§ **Material**
★ ★ ★ ★ ★ ★ ★

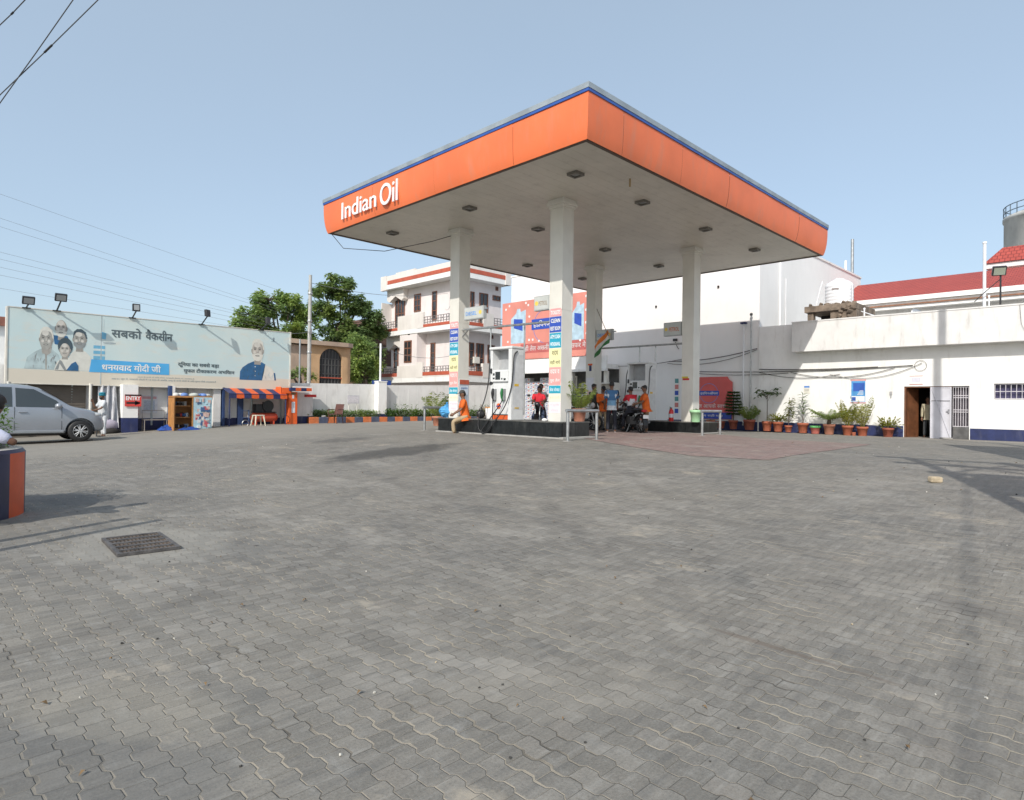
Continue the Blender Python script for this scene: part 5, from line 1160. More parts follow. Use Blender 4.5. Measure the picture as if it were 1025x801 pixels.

★ ★ ★ ★ ★ ★ ★

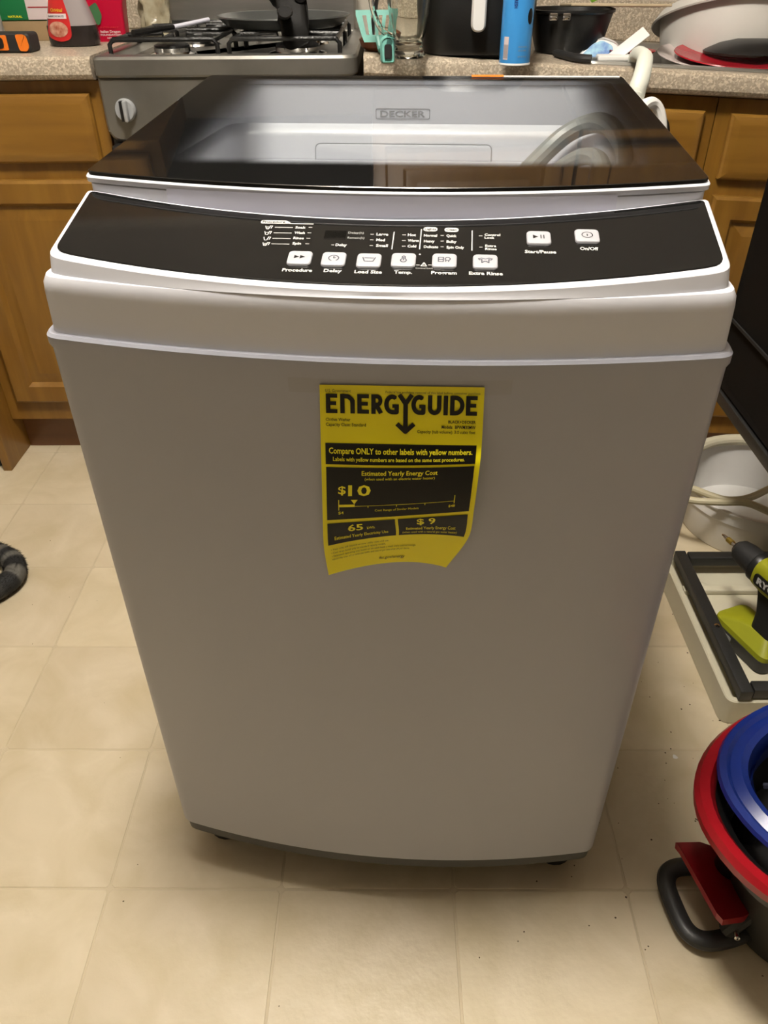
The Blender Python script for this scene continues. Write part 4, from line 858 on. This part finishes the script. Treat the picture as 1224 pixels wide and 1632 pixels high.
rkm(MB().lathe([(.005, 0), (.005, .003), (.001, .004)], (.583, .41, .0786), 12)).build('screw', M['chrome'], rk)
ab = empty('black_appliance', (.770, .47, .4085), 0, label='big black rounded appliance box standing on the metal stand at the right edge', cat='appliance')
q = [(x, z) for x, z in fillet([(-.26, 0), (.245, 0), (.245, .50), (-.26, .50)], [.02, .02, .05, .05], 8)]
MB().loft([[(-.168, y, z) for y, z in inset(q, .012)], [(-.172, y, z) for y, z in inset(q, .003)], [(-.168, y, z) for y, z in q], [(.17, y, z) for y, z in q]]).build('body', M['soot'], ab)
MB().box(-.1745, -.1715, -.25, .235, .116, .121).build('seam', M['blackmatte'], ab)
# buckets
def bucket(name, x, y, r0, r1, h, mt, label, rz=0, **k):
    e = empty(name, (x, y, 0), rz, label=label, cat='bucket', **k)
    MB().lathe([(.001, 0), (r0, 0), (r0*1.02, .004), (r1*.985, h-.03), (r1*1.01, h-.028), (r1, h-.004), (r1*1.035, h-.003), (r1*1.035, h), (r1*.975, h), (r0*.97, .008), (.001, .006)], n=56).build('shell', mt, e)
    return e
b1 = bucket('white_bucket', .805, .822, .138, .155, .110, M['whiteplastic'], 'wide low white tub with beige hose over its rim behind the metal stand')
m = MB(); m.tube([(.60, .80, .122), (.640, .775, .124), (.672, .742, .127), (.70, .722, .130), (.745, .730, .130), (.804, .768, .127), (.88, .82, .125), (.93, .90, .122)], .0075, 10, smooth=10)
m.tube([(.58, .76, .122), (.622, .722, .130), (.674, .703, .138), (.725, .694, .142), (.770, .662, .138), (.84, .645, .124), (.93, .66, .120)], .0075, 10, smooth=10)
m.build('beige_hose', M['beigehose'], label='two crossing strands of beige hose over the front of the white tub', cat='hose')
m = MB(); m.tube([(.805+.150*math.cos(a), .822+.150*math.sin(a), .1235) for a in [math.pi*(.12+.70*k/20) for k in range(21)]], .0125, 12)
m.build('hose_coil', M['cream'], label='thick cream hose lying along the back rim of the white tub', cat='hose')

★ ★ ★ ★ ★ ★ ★

Sift the material for lines with the string "part". Copy each one found.

Continue the Blender Python script for this scene: part 5, from line 1160. More parts follow. Use Blender 4.5. Measure the picture as if it were 1025x801 pixels.
The Blender Python script for this scene continues. Write part 4, from line 858 on. This part finishes the script. Treat the picture as 1224 pixels wide and 1632 pixels high.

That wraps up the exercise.